While plants are lacking among the many ancient cave drawings made by Homo sapiens up to 46,000 years ago, plant motifs — including trees, branches, shrubs and flowers — are common in the pottery decorations of Mesopotamia’s Late Neolithic Halafian people, who lived between 6200 and 5500 B.C.

The new study, published December 5 in the Journal of World Prehistory, catalogs all the plant motifs on Halafian pottery fragments. But it’s the flowers, Yosef Garfinkel says, that “give us an indication of mathematical knowledge.”

Garfinkel and Sarah Krulwich examined thousands of Halafian pottery fragments unearthed at archaeological sites since the 1930s and identified 375 with designs depicting flowers.
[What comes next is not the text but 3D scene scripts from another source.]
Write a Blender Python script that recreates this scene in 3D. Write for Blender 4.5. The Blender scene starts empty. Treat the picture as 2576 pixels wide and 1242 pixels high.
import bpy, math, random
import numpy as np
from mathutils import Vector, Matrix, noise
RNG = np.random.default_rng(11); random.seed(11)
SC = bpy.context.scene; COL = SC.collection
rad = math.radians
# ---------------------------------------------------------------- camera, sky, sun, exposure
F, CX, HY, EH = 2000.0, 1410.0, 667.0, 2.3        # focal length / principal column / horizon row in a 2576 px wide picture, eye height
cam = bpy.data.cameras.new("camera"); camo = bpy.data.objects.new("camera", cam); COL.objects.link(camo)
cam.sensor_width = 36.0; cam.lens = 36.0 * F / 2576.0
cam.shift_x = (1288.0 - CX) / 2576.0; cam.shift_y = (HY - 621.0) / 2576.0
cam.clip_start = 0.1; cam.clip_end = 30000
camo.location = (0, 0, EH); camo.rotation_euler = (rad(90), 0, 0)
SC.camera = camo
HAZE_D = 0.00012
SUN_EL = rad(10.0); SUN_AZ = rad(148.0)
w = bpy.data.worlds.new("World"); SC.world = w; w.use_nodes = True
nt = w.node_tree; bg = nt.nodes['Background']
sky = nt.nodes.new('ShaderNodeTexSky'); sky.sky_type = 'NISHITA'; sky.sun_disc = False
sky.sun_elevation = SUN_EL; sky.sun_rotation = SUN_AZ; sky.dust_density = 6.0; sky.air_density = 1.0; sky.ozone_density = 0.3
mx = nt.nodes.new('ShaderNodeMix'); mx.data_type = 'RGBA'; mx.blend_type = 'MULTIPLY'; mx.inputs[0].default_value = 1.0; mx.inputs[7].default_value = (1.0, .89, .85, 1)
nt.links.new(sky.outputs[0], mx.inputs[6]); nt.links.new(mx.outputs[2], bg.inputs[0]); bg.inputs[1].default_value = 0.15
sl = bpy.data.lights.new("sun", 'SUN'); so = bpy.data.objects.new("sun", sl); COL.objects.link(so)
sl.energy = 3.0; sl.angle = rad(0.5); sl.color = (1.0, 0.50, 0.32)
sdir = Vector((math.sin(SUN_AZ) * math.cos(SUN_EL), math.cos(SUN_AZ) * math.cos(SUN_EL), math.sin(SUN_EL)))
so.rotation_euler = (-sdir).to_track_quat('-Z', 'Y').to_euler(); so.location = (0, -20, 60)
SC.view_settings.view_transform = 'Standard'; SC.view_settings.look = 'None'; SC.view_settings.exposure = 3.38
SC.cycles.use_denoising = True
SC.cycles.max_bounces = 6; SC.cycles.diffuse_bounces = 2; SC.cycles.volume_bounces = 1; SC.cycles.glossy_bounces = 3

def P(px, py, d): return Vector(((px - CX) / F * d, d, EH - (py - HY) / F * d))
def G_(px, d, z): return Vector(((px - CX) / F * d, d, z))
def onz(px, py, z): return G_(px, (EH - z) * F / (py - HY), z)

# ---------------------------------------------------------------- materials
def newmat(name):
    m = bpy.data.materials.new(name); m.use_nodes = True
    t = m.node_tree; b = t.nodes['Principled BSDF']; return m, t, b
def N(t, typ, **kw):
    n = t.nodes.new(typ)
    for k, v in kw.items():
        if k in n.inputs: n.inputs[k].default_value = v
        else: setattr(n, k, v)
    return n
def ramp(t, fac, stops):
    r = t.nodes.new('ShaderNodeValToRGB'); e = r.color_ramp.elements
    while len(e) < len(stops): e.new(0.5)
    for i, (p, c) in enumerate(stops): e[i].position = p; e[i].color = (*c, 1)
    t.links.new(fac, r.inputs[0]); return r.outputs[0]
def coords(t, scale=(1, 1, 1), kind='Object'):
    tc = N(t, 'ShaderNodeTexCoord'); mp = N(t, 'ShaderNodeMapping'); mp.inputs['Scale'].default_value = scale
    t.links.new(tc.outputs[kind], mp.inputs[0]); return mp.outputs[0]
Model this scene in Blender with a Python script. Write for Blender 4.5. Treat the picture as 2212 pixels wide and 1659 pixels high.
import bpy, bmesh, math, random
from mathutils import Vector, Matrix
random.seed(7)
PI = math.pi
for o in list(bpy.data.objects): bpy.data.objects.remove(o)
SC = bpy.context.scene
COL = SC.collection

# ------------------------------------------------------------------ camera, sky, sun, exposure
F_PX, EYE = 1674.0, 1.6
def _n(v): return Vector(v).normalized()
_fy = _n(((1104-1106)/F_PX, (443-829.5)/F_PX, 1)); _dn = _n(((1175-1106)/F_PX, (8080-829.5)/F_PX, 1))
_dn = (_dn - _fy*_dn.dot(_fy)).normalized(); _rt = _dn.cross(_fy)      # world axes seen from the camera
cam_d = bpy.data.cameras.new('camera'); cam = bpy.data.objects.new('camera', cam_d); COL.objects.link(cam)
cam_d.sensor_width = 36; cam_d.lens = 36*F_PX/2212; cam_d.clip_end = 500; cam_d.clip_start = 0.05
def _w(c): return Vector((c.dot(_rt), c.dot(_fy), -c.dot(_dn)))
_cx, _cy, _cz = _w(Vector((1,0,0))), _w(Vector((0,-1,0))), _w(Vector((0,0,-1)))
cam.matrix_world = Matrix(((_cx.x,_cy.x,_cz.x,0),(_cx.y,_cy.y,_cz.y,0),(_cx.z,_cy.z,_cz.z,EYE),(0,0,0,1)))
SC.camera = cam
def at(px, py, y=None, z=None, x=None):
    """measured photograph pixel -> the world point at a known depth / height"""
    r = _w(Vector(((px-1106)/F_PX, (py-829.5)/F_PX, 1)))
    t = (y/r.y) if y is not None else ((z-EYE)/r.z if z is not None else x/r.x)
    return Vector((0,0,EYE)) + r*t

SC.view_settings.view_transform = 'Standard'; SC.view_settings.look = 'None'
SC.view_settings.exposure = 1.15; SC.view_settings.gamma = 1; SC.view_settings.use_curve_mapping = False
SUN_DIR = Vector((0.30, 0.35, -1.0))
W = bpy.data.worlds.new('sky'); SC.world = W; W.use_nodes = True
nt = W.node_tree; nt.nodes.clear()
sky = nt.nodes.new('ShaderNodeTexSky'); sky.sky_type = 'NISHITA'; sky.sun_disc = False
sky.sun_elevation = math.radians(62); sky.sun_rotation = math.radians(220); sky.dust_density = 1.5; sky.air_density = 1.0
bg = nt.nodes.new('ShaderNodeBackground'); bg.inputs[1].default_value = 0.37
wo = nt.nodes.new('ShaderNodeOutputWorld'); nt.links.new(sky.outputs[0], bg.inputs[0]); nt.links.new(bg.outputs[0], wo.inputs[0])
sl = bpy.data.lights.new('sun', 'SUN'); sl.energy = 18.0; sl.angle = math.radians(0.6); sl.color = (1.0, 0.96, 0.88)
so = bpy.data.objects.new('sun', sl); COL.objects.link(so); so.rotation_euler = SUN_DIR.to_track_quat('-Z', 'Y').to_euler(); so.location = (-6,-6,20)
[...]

In nearly every case, the flowers were illustrated with four, eight, 16, 32 or 64 petals — a “geometric” progression that implies the designs were inspired by powers of two, Garfinkel says.

The large patterns on some of the fragments also suggest mathematical knowledge. Many are from ornately-painted bowls, including some painted with stylized flowers inside checkerboard patterns.

The authors argue that these numbers are not accidental but indicate that the Halafians possessed advanced knowledge of this type of mathematics. This understanding — based on the progressive doubling of numbers — may have been developed by the Halafians for dividing land or crops into equal shares. “This is evidence of mathematical knowledge that we are not aware of from any other source,” Garfinkel says.

Halafian mathematics differ significantly from the base-60, or sexagesimal, mathematics pioneered by the Sumerians in roughly the same region more than 1,500 years later. While base-60 has largely been supplanted by base-10 mathematics, it is still used in timekeeping, astronomy and geometry. “What we have here,” Garfinkel says, “is an earlier mathematical system, before sexagesimal.”